WORK TO DO: Take the material and output all of it exactly.

┌─ MATERIAL PROVIDED

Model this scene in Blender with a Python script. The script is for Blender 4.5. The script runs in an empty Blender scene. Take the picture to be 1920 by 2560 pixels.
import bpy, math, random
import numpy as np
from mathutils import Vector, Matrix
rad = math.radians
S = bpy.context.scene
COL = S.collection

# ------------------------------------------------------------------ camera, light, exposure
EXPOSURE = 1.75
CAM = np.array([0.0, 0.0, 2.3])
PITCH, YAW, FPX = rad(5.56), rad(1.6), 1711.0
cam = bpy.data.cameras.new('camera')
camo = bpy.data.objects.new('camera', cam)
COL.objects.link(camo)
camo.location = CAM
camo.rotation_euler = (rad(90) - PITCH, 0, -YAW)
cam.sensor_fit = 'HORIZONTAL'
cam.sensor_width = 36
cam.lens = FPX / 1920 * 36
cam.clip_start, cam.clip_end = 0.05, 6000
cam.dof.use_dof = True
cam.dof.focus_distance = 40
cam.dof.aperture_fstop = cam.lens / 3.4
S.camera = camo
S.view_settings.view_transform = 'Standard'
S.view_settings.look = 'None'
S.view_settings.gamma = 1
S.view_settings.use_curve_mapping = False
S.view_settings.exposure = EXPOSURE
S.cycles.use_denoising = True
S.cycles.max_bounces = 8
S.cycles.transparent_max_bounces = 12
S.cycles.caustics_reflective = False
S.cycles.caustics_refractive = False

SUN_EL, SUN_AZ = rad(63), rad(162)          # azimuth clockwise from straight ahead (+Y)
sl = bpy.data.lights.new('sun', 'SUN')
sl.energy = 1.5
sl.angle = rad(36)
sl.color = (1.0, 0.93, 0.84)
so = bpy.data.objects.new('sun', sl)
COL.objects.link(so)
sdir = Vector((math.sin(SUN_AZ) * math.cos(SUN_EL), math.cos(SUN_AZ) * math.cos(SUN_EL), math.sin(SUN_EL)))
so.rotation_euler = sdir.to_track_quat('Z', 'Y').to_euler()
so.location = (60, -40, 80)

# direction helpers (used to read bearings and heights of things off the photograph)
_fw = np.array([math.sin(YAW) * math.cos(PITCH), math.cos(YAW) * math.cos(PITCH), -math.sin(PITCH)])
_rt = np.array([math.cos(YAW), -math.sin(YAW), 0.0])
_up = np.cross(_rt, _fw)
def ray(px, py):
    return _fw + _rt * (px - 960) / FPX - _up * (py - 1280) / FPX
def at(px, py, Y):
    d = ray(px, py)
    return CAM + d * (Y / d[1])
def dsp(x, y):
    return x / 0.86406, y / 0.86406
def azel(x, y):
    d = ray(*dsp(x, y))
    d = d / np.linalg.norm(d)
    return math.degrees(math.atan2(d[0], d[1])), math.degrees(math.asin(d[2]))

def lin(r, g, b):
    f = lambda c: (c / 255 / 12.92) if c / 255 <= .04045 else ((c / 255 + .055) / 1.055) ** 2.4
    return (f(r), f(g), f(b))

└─

EXPECTED ANSWER:
Model this scene in Blender with a Python script. The script is for Blender 4.5. The script runs in an empty Blender scene. Take the picture to be 1920 by 2560 pixels.
import bpy, math, random
import numpy as np
from mathutils import Vector, Matrix
rad = math.radians
S = bpy.context.scene
COL = S.collection

# ------------------------------------------------------------------ camera, light, exposure
EXPOSURE = 1.75
CAM = np.array([0.0, 0.0, 2.3])
PITCH, YAW, FPX = rad(5.56), rad(1.6), 1711.0
cam = bpy.data.cameras.new('camera')
camo = bpy.data.objects.new('camera', cam)
COL.objects.link(camo)
camo.location = CAM
camo.rotation_euler = (rad(90) - PITCH, 0, -YAW)
cam.sensor_fit = 'HORIZONTAL'
cam.sensor_width = 36
cam.lens = FPX / 1920 * 36
cam.clip_start, cam.clip_end = 0.05, 6000
cam.dof.use_dof = True
cam.dof.focus_distance = 40
cam.dof.aperture_fstop = cam.lens / 3.4
S.camera = camo
S.view_settings.view_transform = 'Standard'
S.view_settings.look = 'None'
S.view_settings.gamma = 1
S.view_settings.use_curve_mapping = False
S.view_settings.exposure = EXPOSURE
S.cycles.use_denoising = True
S.cycles.max_bounces = 8
S.cycles.transparent_max_bounces = 12
S.cycles.caustics_reflective = False
S.cycles.caustics_refractive = False

SUN_EL, SUN_AZ = rad(63), rad(162)          # azimuth clockwise from straight ahead (+Y)
sl = bpy.data.lights.new('sun', 'SUN')
sl.energy = 1.5
sl.angle = rad(36)
sl.color = (1.0, 0.93, 0.84)
so = bpy.data.objects.new('sun', sl)
COL.objects.link(so)
sdir = Vector((math.sin(SUN_AZ) * math.cos(SUN_EL), math.cos(SUN_AZ) * math.cos(SUN_EL), math.sin(SUN_EL)))
so.rotation_euler = sdir.to_track_quat('Z', 'Y').to_euler()
so.location = (60, -40, 80)

# direction helpers (used to read bearings and heights of things off the photograph)
_fw = np.array([math.sin(YAW) * math.cos(PITCH), math.cos(YAW) * math.cos(PITCH), -math.sin(PITCH)])
_rt = np.array([math.cos(YAW), -math.sin(YAW), 0.0])
_up = np.cross(_rt, _fw)
def ray(px, py):
    return _fw + _rt * (px - 960) / FPX - _up * (py - 1280) / FPX
def at(px, py, Y):
    d = ray(px, py)
    return CAM + d * (Y / d[1])
def dsp(x, y):
    return x / 0.86406, y / 0.86406
def azel(x, y):
    d = ray(*dsp(x, y))
    d = d / np.linalg.norm(d)
    return math.degrees(math.atan2(d[0], d[1])), math.degrees(math.asin(d[2]))

def lin(r, g, b):
    f = lambda c: (c / 255 / 12.92) if c / 255 <= .04045 else ((c / 255 + .055) / 1.055) ** 2.4
    return (f(r), f(g), f(b))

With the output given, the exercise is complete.